Analyse de marché

The Silver crash on February 12, 2026

On February 12, 2026, the publication of a Kremlin memorandum suggesting Russia might return to US dollar settlements triggered a severe, rapid sell-off in precious metals, with silver futures dropping 9.2% and gold shedding 2.53% within 47 minutes.

This event, classified by Steelldy risk engine as an extreme geopolitical repricing event (score 91/100), signaled a potential collapse of the anti-dollar consensus built since 2014. The crash was driven by a « Triangular Collapse Mechanism« :

(1) Geopolitical repricing, as the memo undercut the narrative supporting the anti-dollar alliance;

(2) Accelerated liquidation of US Treasuries by China, whose regulators intensified directives to domestic banks to reduce holdings, spiking Treasury yields and triggering commodity hedge unwinds; and

(3) Dollar reflation trade, as a return to dollar settlements for Russia’s massive energy exports would structurally boost dollar demand, leading to algorithmic selling of precious metals due to their inverse correlation with the dollar.

Our forensic microstructure analysis attributed 72% of the silver move to geopolitical factors, with algorithmic activity (18%) amplifying the decline. The event dramatically altered market narratives: the de-dollarization reversal invalidates years of alternative system construction, weakening China’s position and removing the ‘end of dollar hegemony’ premium from gold and silver.
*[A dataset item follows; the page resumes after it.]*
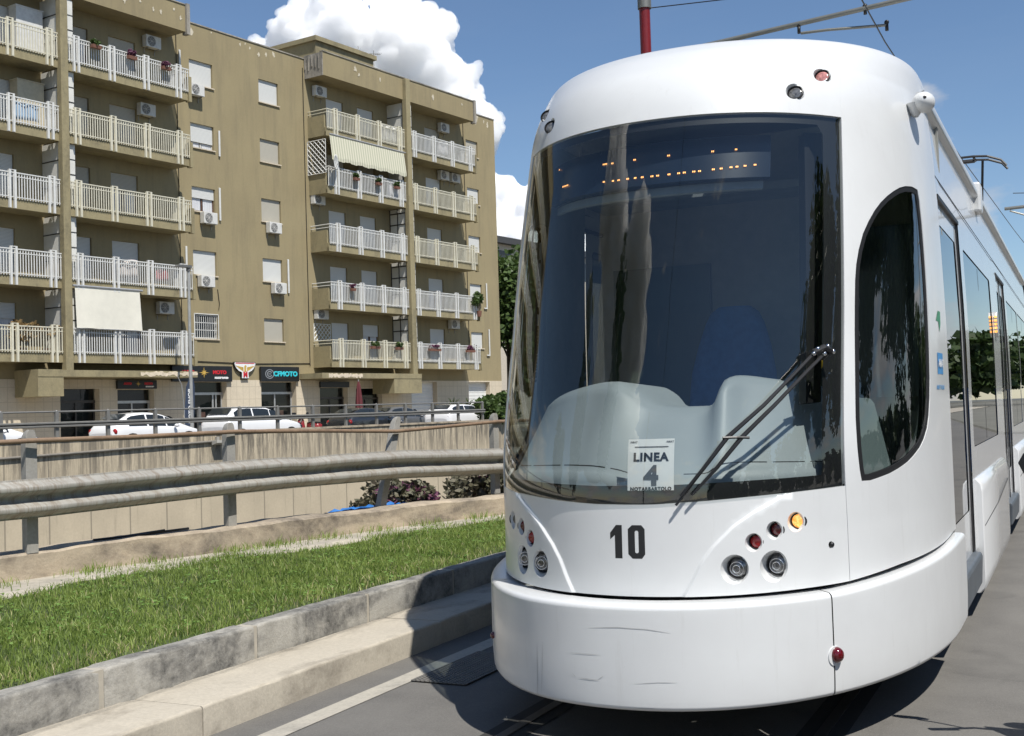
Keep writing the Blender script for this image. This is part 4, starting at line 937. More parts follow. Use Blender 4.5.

Silver’s preceding peak ($120/oz) is now viewed as a speculative bubble fueled by narrative, with a new equilibrium projected at $70-$85/oz. The event was amplified by algorithmic selling (15-20% of volume) and reversed retail panic buying.

Strategically, the Kremlin memo is likely a tactical bargaining chip conditional on resolution in Ukraine. If a détente materializes, the substantial geopolitical premium embedded in metals (estimated -$18-$25/oz for silver) is effectively erased, necessitating a structural repricing of 20-35% from early 2026 peaks. While not the end of the metals bull market, the immediate driver has shifted from dollar collapse fears to renewed physical scarcity and central bank accumulation. Aladdin recommends reducing precious metals exposure to neutral/underweight pending clarity on Ukraine peace terms and China’s Treasury selling pace.